Depuis que le premier ministre Stephen Harper a annoncé qu’il entendait faire de la santé maternelle dans les pays en développement son cheval de bataille au sommet du G8 le mois prochain, son parti s’embourbe à chaque semaine davantage dans le débat sur le droit à l’avortement.
Certains analystes sont convaincus que le premier ministre a sciemment suscité ce débat, qu’il a délibérément laissé sortir le génie de la bouteille. D’autres y voient une erreur de parcours de Stephen Harper qui n’aurait pas vu venir le débat actuel. Je suis de cette seconde école.
Depuis qu’il a repris du service en politique fédérale, Stephen Harper a tout fait pour prendre ses distances à l’égard du débat sur l’avortement.
Candidat au leadership de l’Alliance canadienne, il avait même prévenu que, sous son leadership, il ne serait pas question de monter au front de la recriminalisation de l’avortement – un engagement qu’il a réitéré lors de sa campagne au leadership conservateur.
Encore le mois dernier, quand une motion libérale prônant l’inclusion de la contraception y compris l’avortement parmi les mesures au programme de l’initiative canadienne, le premier ministre a tenté – en vain – de convaincre son caucus d’appuyer le texte préparé par l’opposition.
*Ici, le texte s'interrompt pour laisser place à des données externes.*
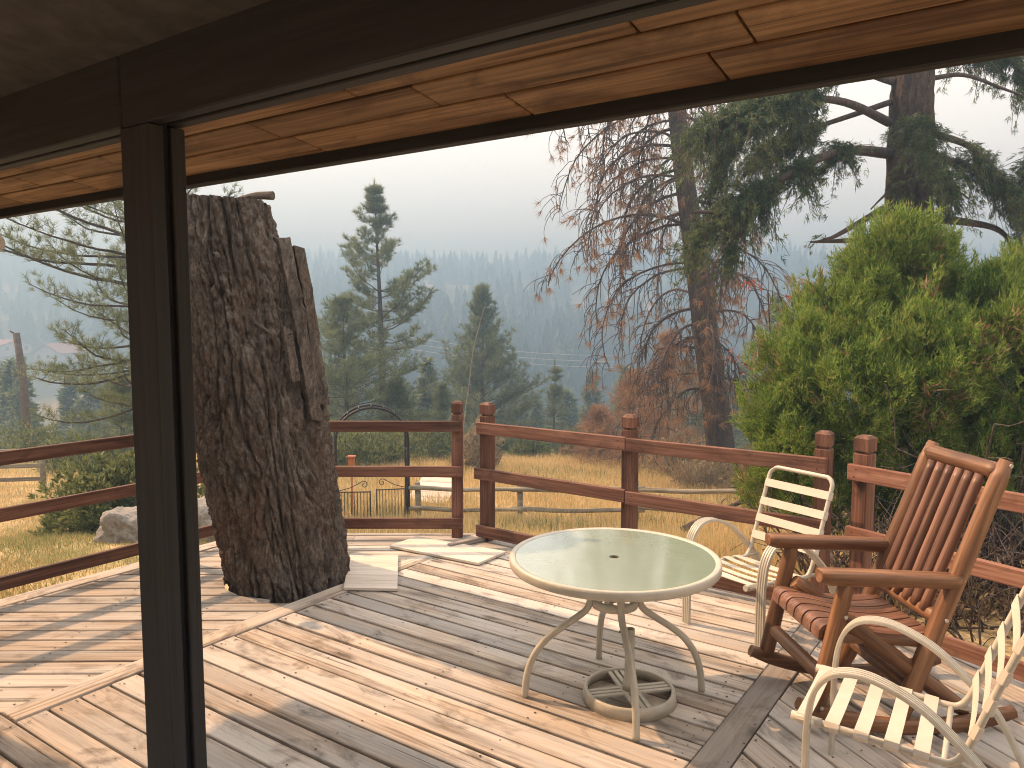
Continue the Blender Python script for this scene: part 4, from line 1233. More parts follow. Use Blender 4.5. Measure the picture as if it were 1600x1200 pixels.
# ------------------------------------------------------------------ the old fir on the right
def make_fir():
    rng = np.random.default_rng(41)
    d0 = 12.0; x0 = px_at(1408, d0); root = empty('fir_tree', (x0, d0, gz(x0, d0)))
    tag(root, 'old fir with thick ridged trunk rising behind the cedar', 'fir tree')
    zg = gz(x0, d0); H = 9.5
    NA, NZ = 64, 120; V = np.zeros((NA*NZ, 3))
    for i in range(NZ):
        z = -0.3 + (H+0.3)*i/(NZ-1); r0 = np.interp(z, [-0.3, 0.4, 3, 6, 9.5], [0.55, 0.44, 0.37, 0.31, 0.22]); cx_ = 0.05*math.sin(z*0.5)
        for j in range(NA):
            a = 2*math.pi*j/NA
            dd, _ = mnoise.voronoi(Vector((math.cos(a)*3.2, math.sin(a)*3.2, z*0.9))*1.5)
            r = r0 + 0.045*(min((dd[1]-dd[0])*2.4, 1)-0.6) + 0.015*mnoise.noise((math.cos(a)*6, math.sin(a)*6, z*4))
            V[i*NA+j] = (cx_ + r*math.cos(a), r*math.sin(a), z)
    idx = np.arange(NA*NZ).reshape(NZ, NA); nx = np.roll(idx, -1, 1)
    F = np.stack([idx[:-1], nx[:-1], nx[1:], idx[1:]], -1).reshape(-1, 4)
    obj('trunk', mesh_np('trunk', V, F, True), M['fir_bark'], root)
    br = MB(); C = []; D = []
    def zpx(py, d=d0): return EYE-(py-495)/1208*d - zg
    def big(pts, r, fol, wd=0.35, start=0.3):
        """explicit limb through (px,py,depth offset)"""
        Q = crom([((px-1408)/1208*(d0+dy), dy, zpx(py, d0+dy)) for px, py, dy in pts], 6)
        n = len(Q); br.tube(Q, [max(0.012, r*(1-0.8*i/n)) for i in range(n)], 7, cap=False)
        Qn = np.array([tuple(q) for q in Q]); L = np.linalg.norm(np.diff(Qn, axis=0), axis=1).sum()
        m = int(fol*L)
        for _ in range(m):
            f = start + (1-start)*rng.random(); i = min(n-2, int(f*(n-1))); b = Qn[i] + (Qn[i+1]-Qn[i])*rng.random()
            t = unit(Qn[i+1]-Qn[i]); sd = unit(np.cross(t, [0, 0, 1.0]))*(1 if rng.random() < .5 else -1)
            if mnoise.noise((b[0]*2.2, b[1]*2.2, b[2]*2.2 + r*40)) < -0.12: continue
            ln = wd*(0.35+1.25*rng.random()**1.5); tip = b + (sd*(0.25+0.7*rng.random()) + t*0.5)*ln + np.array([0, 0, -0.85*ln*rng.random()+0.12*rng.normal()])
            br.tube([b, (b+tip)/2 + np.array([0, 0, 0.04]), tip], [0.008, 0.006, 0.003], 3, cap=False)
            for g in range(6):
                s_ = 0.15+0.85*g/5; q = b*(1-s_)+tip*s_ + rng.normal(size=3)*0.05 + np.array([0, 0, 0.04*(1-s_)])
                C.append(q); D.append((tip-b)/max(ln, .01) + np.array([0, 0, -0.25]) + rng.normal(size=3)*0.45)
    # long green limbs reaching left across the dead pine
    big([(1375, 246, 0), (1290, 242, -0.6), (1210, 255, -1.0), (1130, 290, -1.3), (1040, 330, -1.5), (985, 335, -1.6)], 0.085, 125, 0.60, 0.22)
    big([(1375, 200, 0), (1280, 170, -0.5), (1180, 165, -0.9), (1090, 180, -1.2), (1000, 215, -1.4)], 0.07, 120, 0.65, 0.35)
    big([(1380, 140, 0), (1310, 120, 0.3), (1230, 150, 0.6), (1150, 215, 0.7)], 0.06, 85, 0.55, 0.3)
    big([(1110, 300, -1.3), (1075, 345, -1.5), (1050, 395, -1.55)], 0.04, 100, 0.5, 0.0)
    big([(1060, 325, -1.5), (1010, 370, -1.5), (985, 385, -1.5)], 0.03, 95, 0.45, 0.0)
    big([(1370, 330, 0), (1320, 350, -0.3), (1270, 372, -0.5), (1250, 376, -0.55)], 0.06, 2, 0.2, 0.6)
    big([(1375, 376, 0), (1310, 378, -0.2), (1240, 380, -0.4)], 0.065, 1, 0.2, 0.7)
    # foliage round the trunk and on the right
    big([(1400, 190, -0.3), (1385, 210, -0.7), (1395, 260, -0.9), (1420, 300, -0.95)], 0.05, 120, 0.45, 0.1)
    big([(1425, 215, -0.2), (1465, 235, -0.6), (1500, 275, -0.8), (1520, 310, -0.9)], 0.06, 95, 0.50, 0.1)
    big([(1435, 250, 0), (1500, 270, -0.2), (1560, 310, -0.4), (1620, 360, -0.5)], 0.07, 80, 0.55, 0.15)
    big([(1435, 345, 0), (1490, 350, -0.2), (1540, 365, -0.3), (1560, 410, -0.4)], 0.075, 8, 0.3, 0.5)
    big([(1435, 135, 0), (1480, 130, -0.1), (1530, 150, -0.3), (1590, 175, -0.5)], 0.04, 5, 0.3, 0.5)
    big([(1430, 110, 0), (1490, 90, 0.2), (1550, 95, 0.3), (1600, 130, 0.4)], 0.055, 95, 0.5, 0.2)
    big([(1430, 60, 0), (1500, 60, 0.3), (1570, 80, 0.4)], 0.05, 60, 0.5, 0.2)
    big([(1700, 200, -0.5), (1650, 215, -0.7), (1590, 235, -0.8), (1545, 265, -0.9)], 0.05, 60, 0.5, 0.3)
    big([(1700, 300, -0.6), (1640, 310, -0.8), (1590, 345, -0.9), (1550, 365, -1.0)], 0.05, 85, 0.5, 0.2)
    big([(1385, 290, -0.2), (1345, 310, -0.5), (1320, 330, -0.6)], 0.03, 70, 0.35, 0.1)
    big([(1380, 70, 0), (1300, 60, -0.3), (1220, 80, -0.5), (1140, 130, -0.6)], 0.06, 95, 0.6, 0.3)
    big([(1405, 160, 0.0), (1290, 200, 0.1), (1230, 215, 0.0), (1170, 250, -0.1)], 0.05, 90, 0.55, 0.3)
    big([(1090, 200, -1.2), (1050, 250, -1.3), (1035, 300, -1.35)], 0.04, 95, 0.5, 0.0)
    br.build('branches', M['dead_twig'], root)
    obj('crown', tri_mesh('crown', tufts(np.array(C), np.array(D), 16, 0.075, 0.011, 0.7, rng, 0.05)), M['fir_needles'], root)
make_fir()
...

Mais Stephen Harper n’avait pas nécessairement prévu que les libéraux seraient trop divisés sur le droit à l’avortement pour faire passer leur propre motion aux Communes.
Le résultat, c’est que la Chambre a formellement pris position contre l’inclusion de tous les moyens de contraception dans l’éventail des moyens privilégiés par le Canada pour améliorer la santé maternelle dans les pays en développement.
Mobilisée par ce nouveau débat, l’aile religieuse du mouvement conservateur est remontée aux barricades anti-avortement. La semaine dernière, le gouvernement Harper a succombé à ses pressions en annonçant officiellement que le Canada ne financerait pas d’initiatives internationales qui incluraient le recours à l’avortement.
Inquiets du déraillement possible de l’initiative canadienne, plusieurs ONG canadiens souhaitent ouvertement que les partis fédéraux passent à autre chose. Hier, une sénatrice conservatrice, Nancy Ruth, leur a fait écho en enjoignant les groupes qui oeuvrent sur le front de la santé maternelle à « se fermer la gueule » (shut the fuck up) au sujet de l’avortement. Seule journaliste sur place, ma collègue du Star, Susan Delacourt, a enregistré ces propos.
Selon certains, la sénatrice Ruth a sous-entendu qu’en protestant contre la prise de position conservatrice sur le front des pays en développement, les partisans du droit à l’avortement risquaient de s’exposer à des représailles sur le front domestique, avec l’instauration de mesures pour restreindre l’accès à l’avortement au Canada. Il est franchement permis d’en douter.
Les stratèges conservateurs savent que ce débat leur fait du tort au sein de l’électorat féminin. Il est également porteur de divisions dans leurs propres rangs.
Aujourd’hui, comme lors de la dernière tentative pour recriminaliser l’avortement il y a presque 20 ans, il serait impossible de rédiger une loi qui satisferait le lobby anti-avortement sans utiliser la clause dite nonobstant de la Constitution pour suspendre l’application de certaines dispositions de la Charte des droits à l’égard des femmes. C’est un scénario intenable sur le plan politique.
Cela dit, le débat des derniers mois a néanmoins rappelé qu’encore aujourd’hui, une majorité de députés n’est toujours pas acquise au principe du libre choix des femmes en matière d’avortement, et que cette majorité inclut non seulement les conservateurs, mais un certain nombre de libéraux.